Targets (1968)
Starring: Boris Karloff, Tim O'Kelly, Peter Bogdanovich
Director: Peter Bogdanovich
Synopsis: Superb thriller - All-American blue-eyed boy "snaps" with murderous results
Reviewed by: Omar Khan

 

This remarkable film announced Peter Bogdanovich as a director of extraordinary talent back in 1968, at a time when contemporaries such as Francis Ford Coppola and Martin Scorsese were only just beginning to establish themselves.

The origins of Targets are almost as fascinating as the finished film itself.

Roger Corman, never one to waste a penny, reportedly handed Bogdanovich unused footage from his own horror film, The Terror and challenged the young director to construct an entirely new film around it.

Bogdanovich disappeared and returned with one of the great unsung American films of the 1960s.

Targets works brilliantly on several different levels.

It serves as a moving tribute to horror legend Boris Karloff, who effectively plays a fictionalised version of himself: an ageing horror icon approaching the end of a distinguished career, increasingly weary of both his screen persona and the ugliness of the modern world surrounding him.

At the same time, it is a chilling examination of violence in contemporary America, touching upon gun culture, suburban complacency and the frighteningly thin line separating everyday normality from unimaginable horror.

The film unfolds through two parallel storylines that gradually converge in a superbly sustained climax.

Karloff plays Byron Orlok, an ageing horror star who has grown tired of making frightening movies and wishes to retire quietly. Persuaded by his loyal secretary and an enthusiastic young director—played by Bogdanovich himself—he reluctantly agrees to make one final promotional appearance at a local drive-in cinema.

Elsewhere, in an apparently perfect suburban neighbourhood, lives an equally perfect American family. Beneath the surface, however, their polite, clean-cut young son (Tim O'Kelly) harbours an increasingly disturbing obsession with firearms.

Eventually, something inside him snaps.

What follows remains one of the most unsettling portrayals of random violence ever committed to film.

Bogdanovich directs the material with astonishing confidence for a first-time filmmaker. His greatest achievement lies in his refusal to sensationalise the horror. There are no manipulative musical cues, no flashy camera tricks and no attempts to glamourise the violence.

The murders unfold with an almost documentary-like detachment.
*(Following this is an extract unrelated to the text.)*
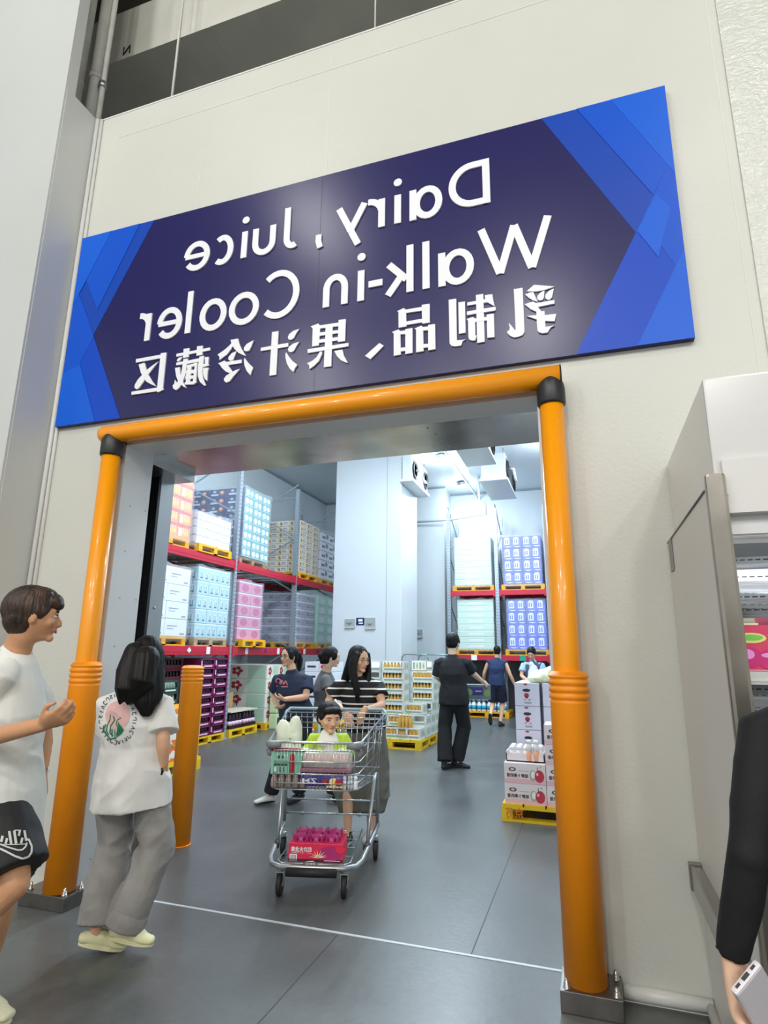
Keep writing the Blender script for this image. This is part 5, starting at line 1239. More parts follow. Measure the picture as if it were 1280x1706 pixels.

That restraint makes them all the more horrifying.

Looking back today, it is remarkable just how assured Bogdanovich already was. Within only a few years, he would direct masterpieces such as The Last Picture Show and the delightful Paper Moon, establishing himself as one of the brightest talents of the New Hollywood generation. Although his later directing career never consistently scaled those same extraordinary heights, these early films alone secured his place amongst the most gifted American filmmakers of his era.

Boris Karloff, meanwhile, gives one of the finest performances of his distinguished career. There is genuine poignancy in his portrayal of an ageing horror star confronting a world whose real-life violence has become infinitely more frightening than anything he ever portrayed on screen.

More than half a century later, Targets remains every bit as intelligent, disturbing and relevant as it was upon its original release.

It deserves to be recognised not merely as Peter Bogdanovich's remarkable debut, but as one of the finest American thrillers of the 1960s.